Section : CURRENT ISSUES
Issue Date : 12 / 1993  2,976 Words
Author : Adam M. Garfinkle
Adam M. Garfinkle is adjunct professor of political science at the University of Pennsylvania and research associate at the Foreign Policy Research Institute in Philadelphia. He is also a contributing editor of Orbis.

       Writing as a Democrat, it grieves me to say that, thus far, the Clinton administration's foreign policy record is most unimpressive. Mainly it has been AWOL, but even beyond its sins of omission there have been several sins of commission, too. Indeed, it is hard to think of much the administration has done right.
       
       It may be unfair to complain overly much about the gaffes of the novice. President Reagan, too, ignored foreign affairs throughout his first year until the Polish crisis forced his attention from domestic matters, and he and his aides said many uncoordinatedly embarrassing things in 1981 before they found their sea legs. As one wag said, the only thing to distinguish inexperience from incompetence is time.
       
       Moreover, these are inherently difficult days for making foreign policy. With the end of the Cold War, American foreign policy is stranded without clear purpose. Mainstream debate over policy direction has come down to differing judgments over how to match three highly interwoven factors: American interests, American values, and American resources. No matter how one does this, one ends up with some variant of selective engagement.
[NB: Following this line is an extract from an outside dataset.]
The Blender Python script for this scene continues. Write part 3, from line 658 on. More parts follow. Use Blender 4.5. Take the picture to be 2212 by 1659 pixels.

The key word here is selective, which presumes that thought be given to prioritizing interests and matching them to problems and challenges.
       
       NO ORGANIZING PRINCIPLE
       
       The organizing principle of selectivity that is chosen, whether military-strategic risk or opportunity (promoting democracy or domestic penury) is extremely important because discrete decisions flow from it. Without such an organizing principle, foreign policy reduces to a reactive chain of ad hoc responses without coherence or much prospect of overall success. It is up to the president to set a direction, establish priorities, and then stick to them. Clinton has not done this; indeed, it was not until September 21 that his national security adviser, Anthony Lake, even made a stab at the matter, and the impression he left in talking about enlargement was not deep. Subsequent speeches on broad foreign policy themes by Secretary of State Warren Christopher, UN Ambassador Madeleine Albright, and then by the president himself at the United Nations were more feeble still. The president sounded more like a nervous actuary than the leader of the greatest power on earth.
       
       George Bush was criticized by Democrats for lacking vision, and rightly so. But at least Bush had his eyes open.